Locate all lines with the word "this" and copy them out.
------------------------------------------------------------
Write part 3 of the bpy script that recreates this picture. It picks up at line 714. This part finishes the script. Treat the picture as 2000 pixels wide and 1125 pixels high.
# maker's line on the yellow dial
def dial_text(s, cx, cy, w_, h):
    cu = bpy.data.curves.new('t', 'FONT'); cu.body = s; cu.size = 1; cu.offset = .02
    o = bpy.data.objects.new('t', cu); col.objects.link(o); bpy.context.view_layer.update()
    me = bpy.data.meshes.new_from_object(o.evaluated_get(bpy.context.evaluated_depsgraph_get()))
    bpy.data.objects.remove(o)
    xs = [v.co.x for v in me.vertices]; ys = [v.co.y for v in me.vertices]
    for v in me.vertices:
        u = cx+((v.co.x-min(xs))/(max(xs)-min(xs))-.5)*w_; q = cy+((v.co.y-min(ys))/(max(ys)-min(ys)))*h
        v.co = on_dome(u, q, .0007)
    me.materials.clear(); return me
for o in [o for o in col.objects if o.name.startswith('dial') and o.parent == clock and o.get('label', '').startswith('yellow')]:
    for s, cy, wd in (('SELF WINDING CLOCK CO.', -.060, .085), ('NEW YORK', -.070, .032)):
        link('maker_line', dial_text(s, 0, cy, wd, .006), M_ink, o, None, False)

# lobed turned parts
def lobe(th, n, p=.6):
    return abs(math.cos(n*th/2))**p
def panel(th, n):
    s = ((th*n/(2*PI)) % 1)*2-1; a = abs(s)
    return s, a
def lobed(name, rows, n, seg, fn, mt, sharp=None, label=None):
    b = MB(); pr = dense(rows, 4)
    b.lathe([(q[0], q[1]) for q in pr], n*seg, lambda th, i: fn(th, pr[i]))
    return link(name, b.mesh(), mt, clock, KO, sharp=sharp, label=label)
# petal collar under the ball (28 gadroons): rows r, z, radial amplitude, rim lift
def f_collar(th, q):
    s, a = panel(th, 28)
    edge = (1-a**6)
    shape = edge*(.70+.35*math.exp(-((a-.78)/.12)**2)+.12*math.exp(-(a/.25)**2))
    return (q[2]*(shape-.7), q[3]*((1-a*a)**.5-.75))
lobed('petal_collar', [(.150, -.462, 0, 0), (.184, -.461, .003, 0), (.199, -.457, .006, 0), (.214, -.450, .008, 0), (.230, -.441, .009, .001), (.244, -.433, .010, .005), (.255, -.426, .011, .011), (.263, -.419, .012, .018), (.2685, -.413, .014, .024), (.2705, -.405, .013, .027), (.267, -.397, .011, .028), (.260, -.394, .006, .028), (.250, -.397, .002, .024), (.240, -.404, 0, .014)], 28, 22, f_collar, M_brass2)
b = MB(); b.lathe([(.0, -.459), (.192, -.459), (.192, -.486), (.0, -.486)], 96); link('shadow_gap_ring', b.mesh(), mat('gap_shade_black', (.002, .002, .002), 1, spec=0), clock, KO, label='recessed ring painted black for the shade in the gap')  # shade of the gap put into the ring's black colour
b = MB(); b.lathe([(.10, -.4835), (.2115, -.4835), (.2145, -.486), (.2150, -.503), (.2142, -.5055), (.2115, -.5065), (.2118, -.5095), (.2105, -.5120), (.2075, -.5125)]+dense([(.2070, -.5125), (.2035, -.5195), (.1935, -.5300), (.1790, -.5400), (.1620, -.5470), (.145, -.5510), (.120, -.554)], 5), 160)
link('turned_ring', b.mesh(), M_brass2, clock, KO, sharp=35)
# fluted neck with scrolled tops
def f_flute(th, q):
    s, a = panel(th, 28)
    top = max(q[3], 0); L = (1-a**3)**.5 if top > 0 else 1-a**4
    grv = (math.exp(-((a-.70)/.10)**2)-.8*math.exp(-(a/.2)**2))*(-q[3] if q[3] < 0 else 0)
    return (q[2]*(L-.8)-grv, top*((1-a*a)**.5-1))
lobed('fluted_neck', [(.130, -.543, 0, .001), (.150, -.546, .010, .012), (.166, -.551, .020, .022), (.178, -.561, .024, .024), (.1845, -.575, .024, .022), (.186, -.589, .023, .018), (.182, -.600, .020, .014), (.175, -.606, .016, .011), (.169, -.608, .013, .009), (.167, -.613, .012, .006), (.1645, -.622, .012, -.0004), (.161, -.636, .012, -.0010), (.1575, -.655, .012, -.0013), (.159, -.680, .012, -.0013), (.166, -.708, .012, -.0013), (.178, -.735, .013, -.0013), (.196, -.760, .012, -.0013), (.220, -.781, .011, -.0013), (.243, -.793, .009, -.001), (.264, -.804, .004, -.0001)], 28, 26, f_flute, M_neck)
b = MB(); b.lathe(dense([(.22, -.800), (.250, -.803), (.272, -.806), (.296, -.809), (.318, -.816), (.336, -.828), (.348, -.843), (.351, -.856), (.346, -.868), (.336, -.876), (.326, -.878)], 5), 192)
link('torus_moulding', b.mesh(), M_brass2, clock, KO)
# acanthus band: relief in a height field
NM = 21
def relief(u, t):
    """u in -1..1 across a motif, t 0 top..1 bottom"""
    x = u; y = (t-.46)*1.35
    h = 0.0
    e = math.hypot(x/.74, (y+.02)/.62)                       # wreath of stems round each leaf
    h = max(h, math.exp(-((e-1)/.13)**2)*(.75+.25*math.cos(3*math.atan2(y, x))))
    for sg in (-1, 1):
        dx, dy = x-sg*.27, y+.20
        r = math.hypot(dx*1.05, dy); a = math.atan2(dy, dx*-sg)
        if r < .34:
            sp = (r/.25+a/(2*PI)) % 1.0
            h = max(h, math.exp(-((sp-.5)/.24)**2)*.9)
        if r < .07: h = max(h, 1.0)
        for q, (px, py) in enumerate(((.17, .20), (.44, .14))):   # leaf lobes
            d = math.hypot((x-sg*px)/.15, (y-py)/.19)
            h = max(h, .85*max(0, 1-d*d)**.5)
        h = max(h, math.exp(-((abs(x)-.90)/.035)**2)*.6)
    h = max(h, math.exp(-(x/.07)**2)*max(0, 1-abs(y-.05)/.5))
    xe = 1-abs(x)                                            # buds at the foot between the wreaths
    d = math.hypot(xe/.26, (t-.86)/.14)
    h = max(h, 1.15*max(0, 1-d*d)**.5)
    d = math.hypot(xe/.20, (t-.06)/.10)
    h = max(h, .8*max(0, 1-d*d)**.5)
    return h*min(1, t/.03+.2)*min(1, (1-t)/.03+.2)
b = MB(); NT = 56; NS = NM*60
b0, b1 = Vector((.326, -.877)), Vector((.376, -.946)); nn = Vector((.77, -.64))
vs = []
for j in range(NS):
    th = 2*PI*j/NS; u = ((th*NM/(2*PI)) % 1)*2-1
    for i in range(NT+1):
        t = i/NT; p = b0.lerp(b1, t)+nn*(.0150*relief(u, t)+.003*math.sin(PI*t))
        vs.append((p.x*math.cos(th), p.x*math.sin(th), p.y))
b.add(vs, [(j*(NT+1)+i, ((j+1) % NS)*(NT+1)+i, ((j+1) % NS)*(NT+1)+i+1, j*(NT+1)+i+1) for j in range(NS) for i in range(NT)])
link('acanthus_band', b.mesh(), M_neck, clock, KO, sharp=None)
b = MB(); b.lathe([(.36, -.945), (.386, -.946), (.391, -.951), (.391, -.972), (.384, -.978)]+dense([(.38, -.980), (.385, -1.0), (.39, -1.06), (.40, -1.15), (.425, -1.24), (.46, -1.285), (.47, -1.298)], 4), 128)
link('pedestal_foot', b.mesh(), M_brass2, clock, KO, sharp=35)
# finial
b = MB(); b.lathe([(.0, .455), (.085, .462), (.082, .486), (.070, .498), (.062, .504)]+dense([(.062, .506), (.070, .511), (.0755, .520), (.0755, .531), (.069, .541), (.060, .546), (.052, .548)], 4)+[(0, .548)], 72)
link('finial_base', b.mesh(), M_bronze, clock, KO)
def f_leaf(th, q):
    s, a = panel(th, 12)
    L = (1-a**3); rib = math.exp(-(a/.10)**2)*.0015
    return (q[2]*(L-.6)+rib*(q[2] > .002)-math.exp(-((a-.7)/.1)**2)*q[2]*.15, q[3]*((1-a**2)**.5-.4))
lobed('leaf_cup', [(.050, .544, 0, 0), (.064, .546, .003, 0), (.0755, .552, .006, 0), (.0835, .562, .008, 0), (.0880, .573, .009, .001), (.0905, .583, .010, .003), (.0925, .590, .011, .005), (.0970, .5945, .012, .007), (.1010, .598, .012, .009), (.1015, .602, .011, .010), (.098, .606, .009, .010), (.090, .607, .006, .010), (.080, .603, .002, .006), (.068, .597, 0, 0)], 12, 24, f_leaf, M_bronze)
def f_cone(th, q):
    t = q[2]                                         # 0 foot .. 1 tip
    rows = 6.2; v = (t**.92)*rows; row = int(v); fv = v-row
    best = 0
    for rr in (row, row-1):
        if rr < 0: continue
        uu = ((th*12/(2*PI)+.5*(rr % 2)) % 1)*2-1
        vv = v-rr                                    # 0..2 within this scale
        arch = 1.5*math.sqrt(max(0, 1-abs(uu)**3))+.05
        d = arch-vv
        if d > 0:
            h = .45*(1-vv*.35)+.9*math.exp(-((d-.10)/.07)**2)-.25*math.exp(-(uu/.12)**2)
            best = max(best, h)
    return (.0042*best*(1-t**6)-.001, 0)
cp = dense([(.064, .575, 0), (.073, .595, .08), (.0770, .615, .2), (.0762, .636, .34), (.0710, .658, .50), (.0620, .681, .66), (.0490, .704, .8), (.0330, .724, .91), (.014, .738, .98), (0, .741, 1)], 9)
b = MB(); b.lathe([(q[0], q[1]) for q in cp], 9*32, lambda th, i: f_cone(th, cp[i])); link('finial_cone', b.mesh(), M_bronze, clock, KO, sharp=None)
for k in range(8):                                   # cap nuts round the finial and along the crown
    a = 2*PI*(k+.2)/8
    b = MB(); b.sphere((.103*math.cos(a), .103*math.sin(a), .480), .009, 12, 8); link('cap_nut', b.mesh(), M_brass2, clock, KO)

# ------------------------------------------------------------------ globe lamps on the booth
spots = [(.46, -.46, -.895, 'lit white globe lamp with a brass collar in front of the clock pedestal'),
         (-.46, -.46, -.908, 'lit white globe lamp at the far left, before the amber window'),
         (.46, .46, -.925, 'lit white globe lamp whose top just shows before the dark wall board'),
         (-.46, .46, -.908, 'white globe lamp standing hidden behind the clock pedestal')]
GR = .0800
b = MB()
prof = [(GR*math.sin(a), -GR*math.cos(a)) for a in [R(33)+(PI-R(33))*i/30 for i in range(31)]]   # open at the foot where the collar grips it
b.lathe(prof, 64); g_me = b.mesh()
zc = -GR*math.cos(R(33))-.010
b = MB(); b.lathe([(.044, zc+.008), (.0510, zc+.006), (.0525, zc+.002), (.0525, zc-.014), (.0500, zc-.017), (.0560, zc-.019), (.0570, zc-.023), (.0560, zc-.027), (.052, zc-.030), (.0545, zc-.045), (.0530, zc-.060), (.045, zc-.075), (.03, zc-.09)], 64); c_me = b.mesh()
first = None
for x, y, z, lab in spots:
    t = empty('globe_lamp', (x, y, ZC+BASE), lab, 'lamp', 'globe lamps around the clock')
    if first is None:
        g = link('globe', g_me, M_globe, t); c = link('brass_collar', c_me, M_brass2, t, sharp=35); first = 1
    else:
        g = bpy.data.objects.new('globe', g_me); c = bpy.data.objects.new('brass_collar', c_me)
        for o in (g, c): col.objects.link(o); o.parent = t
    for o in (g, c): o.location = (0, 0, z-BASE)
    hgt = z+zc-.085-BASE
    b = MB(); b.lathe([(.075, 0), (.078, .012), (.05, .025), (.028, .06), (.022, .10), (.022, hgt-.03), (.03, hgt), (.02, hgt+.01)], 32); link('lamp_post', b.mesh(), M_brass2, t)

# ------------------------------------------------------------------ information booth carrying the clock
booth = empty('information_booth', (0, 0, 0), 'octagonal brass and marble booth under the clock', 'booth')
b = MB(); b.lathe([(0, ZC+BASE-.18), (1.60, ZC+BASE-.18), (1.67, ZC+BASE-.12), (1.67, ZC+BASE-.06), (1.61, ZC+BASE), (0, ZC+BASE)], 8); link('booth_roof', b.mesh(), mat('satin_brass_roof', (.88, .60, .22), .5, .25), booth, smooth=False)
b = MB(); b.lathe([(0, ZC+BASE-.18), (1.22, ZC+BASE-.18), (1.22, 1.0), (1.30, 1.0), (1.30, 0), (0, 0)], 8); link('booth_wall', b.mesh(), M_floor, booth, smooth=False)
------------------------------------------------------------
**Final result**
Write part 3 of the bpy script that recreates this picture. It picks up at line 714. This part finishes the script. Treat the picture as 2000 pixels wide and 1125 pixels high.
        vv = v-rr                                    # 0..2 within this scale